DATA TO USE:
========================================
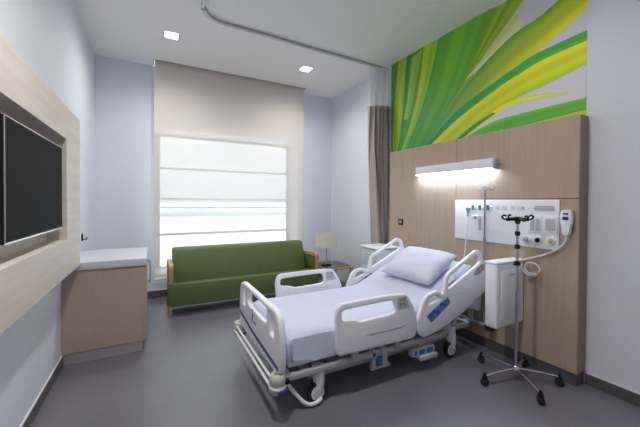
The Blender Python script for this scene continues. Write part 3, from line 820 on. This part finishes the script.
========================================
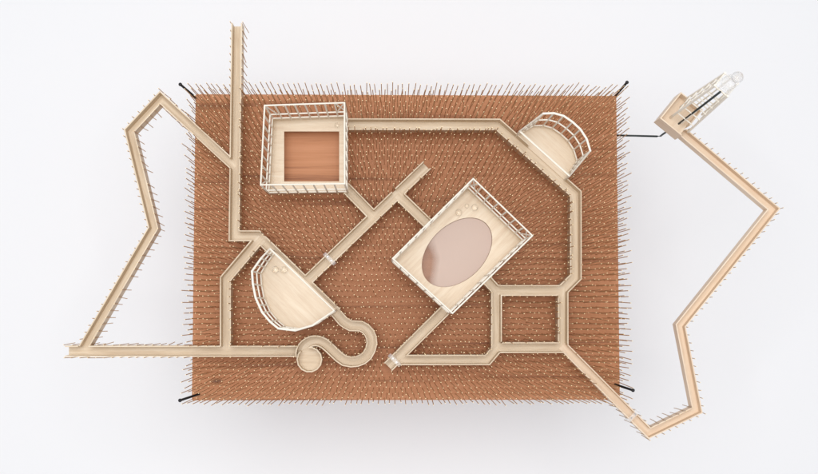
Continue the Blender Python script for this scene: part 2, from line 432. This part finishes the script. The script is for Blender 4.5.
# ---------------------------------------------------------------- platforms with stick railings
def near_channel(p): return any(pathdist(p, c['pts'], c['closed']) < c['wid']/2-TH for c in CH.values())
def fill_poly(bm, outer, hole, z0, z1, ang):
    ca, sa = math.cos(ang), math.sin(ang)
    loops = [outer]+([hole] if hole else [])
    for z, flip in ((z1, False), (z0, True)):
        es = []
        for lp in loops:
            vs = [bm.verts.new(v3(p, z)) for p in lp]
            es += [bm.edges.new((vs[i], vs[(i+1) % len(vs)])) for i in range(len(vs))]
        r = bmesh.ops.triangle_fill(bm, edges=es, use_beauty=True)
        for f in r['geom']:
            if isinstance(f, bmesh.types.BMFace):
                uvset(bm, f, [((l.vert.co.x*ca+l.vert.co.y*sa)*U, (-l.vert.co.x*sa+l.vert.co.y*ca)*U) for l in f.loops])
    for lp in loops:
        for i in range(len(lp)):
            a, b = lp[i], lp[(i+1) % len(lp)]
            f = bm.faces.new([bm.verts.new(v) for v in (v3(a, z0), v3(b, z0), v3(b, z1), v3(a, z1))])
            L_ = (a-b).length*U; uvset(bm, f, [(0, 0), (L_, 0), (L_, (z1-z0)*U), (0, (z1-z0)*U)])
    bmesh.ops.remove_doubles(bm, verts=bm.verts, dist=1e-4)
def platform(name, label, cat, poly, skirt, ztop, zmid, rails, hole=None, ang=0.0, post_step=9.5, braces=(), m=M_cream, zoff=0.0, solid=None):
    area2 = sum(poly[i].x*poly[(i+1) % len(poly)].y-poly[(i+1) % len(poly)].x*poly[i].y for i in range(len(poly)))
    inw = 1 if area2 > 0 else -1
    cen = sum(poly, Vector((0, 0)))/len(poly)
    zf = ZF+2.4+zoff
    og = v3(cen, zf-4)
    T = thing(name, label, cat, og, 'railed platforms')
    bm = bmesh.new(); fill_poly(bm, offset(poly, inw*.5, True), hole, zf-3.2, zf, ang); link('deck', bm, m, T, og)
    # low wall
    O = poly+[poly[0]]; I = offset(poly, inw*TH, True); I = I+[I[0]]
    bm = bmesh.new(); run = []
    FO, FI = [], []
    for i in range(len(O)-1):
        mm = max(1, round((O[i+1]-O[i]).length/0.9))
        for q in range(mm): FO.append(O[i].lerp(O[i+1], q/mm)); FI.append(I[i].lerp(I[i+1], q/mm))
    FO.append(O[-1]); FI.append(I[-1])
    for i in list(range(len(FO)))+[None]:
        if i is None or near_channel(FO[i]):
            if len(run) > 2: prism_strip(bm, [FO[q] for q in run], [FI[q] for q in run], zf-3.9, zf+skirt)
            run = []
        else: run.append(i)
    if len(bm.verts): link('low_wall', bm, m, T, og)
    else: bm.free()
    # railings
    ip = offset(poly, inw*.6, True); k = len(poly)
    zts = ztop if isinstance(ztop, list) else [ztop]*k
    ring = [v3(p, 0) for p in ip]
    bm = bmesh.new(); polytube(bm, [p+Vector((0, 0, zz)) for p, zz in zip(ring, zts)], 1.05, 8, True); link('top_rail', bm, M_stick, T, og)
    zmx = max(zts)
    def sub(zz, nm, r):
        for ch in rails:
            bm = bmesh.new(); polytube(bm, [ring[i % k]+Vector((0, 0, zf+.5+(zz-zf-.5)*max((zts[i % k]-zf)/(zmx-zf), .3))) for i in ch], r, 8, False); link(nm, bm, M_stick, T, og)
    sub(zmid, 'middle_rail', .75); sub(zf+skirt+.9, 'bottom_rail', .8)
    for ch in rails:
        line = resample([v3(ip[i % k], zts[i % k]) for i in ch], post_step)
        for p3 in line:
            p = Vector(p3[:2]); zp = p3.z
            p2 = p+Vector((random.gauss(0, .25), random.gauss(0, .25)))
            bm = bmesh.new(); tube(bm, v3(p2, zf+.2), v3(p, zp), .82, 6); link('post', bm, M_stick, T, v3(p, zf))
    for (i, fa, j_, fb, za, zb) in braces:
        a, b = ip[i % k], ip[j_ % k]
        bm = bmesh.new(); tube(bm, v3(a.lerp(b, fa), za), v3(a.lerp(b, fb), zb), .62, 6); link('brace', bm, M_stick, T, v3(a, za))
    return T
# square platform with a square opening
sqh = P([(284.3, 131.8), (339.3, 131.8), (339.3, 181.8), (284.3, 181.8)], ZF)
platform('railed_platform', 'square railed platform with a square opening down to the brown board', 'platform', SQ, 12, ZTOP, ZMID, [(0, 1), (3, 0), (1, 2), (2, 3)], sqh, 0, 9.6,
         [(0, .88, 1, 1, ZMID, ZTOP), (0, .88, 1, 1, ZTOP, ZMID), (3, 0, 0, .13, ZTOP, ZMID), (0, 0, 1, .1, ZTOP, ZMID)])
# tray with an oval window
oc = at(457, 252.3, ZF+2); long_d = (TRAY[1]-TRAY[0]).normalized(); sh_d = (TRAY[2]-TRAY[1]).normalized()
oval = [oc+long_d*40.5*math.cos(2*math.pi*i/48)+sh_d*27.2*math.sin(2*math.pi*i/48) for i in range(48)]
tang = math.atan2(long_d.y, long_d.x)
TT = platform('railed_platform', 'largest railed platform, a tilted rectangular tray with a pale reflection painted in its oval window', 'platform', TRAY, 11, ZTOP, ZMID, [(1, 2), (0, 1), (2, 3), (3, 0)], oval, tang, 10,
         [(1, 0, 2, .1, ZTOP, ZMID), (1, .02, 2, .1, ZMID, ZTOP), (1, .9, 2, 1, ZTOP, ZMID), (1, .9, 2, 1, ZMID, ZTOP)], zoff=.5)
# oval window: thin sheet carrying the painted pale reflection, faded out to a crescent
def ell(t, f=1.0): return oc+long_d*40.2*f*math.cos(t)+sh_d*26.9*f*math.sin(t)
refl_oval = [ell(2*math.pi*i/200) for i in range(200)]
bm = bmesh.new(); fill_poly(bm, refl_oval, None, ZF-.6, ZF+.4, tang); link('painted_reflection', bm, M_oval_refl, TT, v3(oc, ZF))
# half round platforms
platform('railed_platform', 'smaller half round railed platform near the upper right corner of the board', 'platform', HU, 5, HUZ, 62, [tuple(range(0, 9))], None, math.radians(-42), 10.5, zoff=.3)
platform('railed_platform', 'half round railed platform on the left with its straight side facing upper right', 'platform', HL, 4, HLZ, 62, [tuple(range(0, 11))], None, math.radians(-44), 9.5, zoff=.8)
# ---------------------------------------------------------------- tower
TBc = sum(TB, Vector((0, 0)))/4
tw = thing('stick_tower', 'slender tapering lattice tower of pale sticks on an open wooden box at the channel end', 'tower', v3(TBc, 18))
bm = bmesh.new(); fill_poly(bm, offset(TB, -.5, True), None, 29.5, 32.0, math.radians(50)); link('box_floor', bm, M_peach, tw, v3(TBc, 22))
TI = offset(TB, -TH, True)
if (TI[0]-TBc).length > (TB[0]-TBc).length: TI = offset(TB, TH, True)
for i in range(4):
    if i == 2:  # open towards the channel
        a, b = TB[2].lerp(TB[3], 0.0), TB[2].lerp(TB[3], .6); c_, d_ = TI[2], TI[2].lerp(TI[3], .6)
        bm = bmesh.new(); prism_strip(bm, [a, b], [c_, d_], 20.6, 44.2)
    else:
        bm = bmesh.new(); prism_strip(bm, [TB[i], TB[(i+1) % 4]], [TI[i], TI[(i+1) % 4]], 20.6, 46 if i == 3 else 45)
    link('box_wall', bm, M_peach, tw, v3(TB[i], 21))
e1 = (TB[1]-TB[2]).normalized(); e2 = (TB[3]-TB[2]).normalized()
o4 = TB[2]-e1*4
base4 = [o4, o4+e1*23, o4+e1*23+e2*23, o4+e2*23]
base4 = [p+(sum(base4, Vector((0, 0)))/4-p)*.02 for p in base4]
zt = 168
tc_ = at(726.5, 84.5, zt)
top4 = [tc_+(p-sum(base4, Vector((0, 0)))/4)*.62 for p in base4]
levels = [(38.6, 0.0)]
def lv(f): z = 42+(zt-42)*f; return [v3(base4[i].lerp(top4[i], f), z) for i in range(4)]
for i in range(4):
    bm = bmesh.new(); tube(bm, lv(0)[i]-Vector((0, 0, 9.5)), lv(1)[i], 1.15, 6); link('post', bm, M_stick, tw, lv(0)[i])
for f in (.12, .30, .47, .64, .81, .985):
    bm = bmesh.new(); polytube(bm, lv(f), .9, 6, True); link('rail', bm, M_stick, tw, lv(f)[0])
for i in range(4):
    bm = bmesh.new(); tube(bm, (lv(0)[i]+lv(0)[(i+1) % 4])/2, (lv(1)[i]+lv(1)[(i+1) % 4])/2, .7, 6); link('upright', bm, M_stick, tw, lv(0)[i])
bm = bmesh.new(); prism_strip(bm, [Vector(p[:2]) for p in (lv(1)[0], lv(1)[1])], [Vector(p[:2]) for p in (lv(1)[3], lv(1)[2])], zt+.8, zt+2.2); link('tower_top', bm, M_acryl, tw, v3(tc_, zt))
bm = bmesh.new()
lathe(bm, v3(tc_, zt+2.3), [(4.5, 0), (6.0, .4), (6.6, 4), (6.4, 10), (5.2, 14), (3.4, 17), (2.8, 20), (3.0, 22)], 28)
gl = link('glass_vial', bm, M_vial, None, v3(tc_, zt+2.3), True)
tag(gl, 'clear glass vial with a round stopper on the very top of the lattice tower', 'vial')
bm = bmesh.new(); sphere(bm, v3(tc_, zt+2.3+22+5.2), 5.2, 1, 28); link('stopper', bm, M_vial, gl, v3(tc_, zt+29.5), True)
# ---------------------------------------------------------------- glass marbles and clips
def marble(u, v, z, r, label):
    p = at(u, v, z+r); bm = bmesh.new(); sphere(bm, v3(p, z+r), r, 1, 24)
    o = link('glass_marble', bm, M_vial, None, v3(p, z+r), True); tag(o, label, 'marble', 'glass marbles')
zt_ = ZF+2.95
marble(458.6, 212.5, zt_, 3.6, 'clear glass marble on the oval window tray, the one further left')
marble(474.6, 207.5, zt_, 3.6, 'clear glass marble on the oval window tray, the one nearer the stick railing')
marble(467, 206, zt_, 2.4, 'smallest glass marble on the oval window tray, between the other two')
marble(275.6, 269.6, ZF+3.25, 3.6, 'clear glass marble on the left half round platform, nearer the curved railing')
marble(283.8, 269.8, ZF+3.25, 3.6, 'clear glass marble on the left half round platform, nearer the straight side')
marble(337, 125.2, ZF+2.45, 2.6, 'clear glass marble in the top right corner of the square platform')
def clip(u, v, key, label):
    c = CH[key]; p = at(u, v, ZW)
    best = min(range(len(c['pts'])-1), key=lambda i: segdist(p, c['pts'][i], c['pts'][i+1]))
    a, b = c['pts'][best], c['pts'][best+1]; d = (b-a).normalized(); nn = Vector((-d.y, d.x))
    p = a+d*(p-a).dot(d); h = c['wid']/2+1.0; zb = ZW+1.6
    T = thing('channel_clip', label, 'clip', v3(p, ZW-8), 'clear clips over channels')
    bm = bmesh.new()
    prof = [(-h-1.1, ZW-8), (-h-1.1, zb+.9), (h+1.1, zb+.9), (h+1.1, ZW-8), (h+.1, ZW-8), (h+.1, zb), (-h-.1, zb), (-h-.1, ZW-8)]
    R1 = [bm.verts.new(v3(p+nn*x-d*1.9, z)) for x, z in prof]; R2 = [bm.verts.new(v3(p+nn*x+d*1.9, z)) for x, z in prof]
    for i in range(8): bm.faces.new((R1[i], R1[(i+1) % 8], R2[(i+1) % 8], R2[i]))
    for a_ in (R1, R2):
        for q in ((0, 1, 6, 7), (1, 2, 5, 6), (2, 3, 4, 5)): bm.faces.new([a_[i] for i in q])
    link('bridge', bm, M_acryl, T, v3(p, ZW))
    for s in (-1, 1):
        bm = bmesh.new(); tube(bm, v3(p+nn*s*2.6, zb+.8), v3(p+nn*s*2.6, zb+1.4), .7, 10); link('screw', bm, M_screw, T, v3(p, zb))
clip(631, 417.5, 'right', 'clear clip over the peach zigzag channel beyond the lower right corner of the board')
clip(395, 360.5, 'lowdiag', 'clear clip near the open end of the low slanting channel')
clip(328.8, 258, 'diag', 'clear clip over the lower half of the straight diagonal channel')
========================================
WORK TO COMPLETE:
Locate all lines that include the word "from" and copy them out.

COMPLETED TASK:
The Blender Python script for this scene continues. Write part 3, from line 820 on. This part finishes the script.
Continue the Blender Python script for this scene: part 2, from line 432. This part finishes the script. The script is for Blender 4.5.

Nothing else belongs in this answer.